INFORMATION SUPPLIED:
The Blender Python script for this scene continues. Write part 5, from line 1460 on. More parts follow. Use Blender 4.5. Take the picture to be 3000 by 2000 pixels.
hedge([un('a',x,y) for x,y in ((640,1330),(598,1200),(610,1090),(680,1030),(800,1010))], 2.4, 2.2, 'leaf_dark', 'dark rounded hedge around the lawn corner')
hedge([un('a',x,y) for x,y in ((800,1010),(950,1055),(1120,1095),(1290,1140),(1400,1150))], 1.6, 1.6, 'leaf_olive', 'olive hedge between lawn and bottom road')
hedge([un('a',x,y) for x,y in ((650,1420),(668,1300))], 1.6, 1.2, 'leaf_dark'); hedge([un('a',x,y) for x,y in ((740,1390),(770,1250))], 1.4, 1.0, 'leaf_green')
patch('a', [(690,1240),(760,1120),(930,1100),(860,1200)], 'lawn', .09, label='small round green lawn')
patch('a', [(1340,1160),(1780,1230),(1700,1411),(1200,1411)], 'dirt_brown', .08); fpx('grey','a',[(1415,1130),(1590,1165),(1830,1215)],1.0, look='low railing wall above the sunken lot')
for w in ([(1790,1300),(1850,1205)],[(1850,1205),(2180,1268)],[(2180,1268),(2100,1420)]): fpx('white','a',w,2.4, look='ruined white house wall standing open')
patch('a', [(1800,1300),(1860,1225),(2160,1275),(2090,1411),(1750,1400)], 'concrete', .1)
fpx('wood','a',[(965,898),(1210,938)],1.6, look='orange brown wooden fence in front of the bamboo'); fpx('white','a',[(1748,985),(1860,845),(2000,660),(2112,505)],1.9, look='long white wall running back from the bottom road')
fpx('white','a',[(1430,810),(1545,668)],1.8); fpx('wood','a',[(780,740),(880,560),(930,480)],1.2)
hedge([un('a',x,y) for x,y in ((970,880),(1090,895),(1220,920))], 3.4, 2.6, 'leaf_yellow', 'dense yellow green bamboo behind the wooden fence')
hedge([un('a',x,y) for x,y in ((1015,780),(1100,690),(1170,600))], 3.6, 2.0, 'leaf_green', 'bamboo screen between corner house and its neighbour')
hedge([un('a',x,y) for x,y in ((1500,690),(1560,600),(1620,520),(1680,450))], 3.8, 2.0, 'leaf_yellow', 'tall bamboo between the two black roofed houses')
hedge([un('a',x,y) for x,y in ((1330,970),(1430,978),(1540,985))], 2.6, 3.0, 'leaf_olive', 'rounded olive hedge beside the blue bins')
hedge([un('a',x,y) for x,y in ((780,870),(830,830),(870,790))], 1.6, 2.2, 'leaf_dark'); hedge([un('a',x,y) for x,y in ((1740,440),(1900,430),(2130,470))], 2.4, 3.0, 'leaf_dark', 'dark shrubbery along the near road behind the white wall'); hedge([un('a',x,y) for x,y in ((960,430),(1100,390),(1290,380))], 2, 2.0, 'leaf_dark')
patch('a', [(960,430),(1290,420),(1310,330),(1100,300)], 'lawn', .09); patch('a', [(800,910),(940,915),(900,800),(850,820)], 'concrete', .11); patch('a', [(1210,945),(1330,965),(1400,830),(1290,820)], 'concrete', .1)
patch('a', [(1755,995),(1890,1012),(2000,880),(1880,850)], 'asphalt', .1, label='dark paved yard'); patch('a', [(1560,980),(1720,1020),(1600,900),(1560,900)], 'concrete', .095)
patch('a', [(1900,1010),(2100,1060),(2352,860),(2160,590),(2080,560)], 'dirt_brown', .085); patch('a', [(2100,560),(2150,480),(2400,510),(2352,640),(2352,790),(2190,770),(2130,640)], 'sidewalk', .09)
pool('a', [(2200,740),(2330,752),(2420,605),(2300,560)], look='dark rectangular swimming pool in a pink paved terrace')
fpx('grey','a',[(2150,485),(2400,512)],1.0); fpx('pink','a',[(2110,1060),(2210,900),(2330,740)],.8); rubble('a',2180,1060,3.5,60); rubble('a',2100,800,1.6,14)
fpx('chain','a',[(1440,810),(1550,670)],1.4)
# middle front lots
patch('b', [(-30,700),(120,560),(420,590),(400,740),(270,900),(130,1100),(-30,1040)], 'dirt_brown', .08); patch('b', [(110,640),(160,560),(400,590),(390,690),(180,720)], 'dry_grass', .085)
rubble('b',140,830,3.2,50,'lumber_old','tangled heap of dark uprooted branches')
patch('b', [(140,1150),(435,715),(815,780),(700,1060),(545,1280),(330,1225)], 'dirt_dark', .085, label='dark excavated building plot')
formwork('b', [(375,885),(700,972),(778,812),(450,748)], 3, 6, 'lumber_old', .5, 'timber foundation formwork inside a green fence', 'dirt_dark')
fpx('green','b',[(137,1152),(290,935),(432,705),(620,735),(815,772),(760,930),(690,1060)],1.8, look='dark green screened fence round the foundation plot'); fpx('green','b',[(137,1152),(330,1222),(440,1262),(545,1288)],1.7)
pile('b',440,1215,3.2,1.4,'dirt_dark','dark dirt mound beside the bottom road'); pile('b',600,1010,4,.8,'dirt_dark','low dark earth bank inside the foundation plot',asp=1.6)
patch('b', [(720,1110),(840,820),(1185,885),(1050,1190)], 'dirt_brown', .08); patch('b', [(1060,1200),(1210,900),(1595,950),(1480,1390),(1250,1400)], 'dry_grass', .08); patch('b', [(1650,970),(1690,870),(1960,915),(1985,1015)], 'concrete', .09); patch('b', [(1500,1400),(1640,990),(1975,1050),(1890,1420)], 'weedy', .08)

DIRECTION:
Using the listing, copy every line where the word "from" shows up.

SOLUTION BELOW:
The Blender Python script for this scene continues. Write part 5, from line 1460 on. More parts follow. Use Blender 4.5. Take the picture to be 3000 by 2000 pixels.
fpx('wood','a',[(965,898),(1210,938)],1.6, look='orange brown wooden fence in front of the bamboo'); fpx('white','a',[(1748,985),(1860,845),(2000,660),(2112,505)],1.9, look='long white wall running back from the bottom road')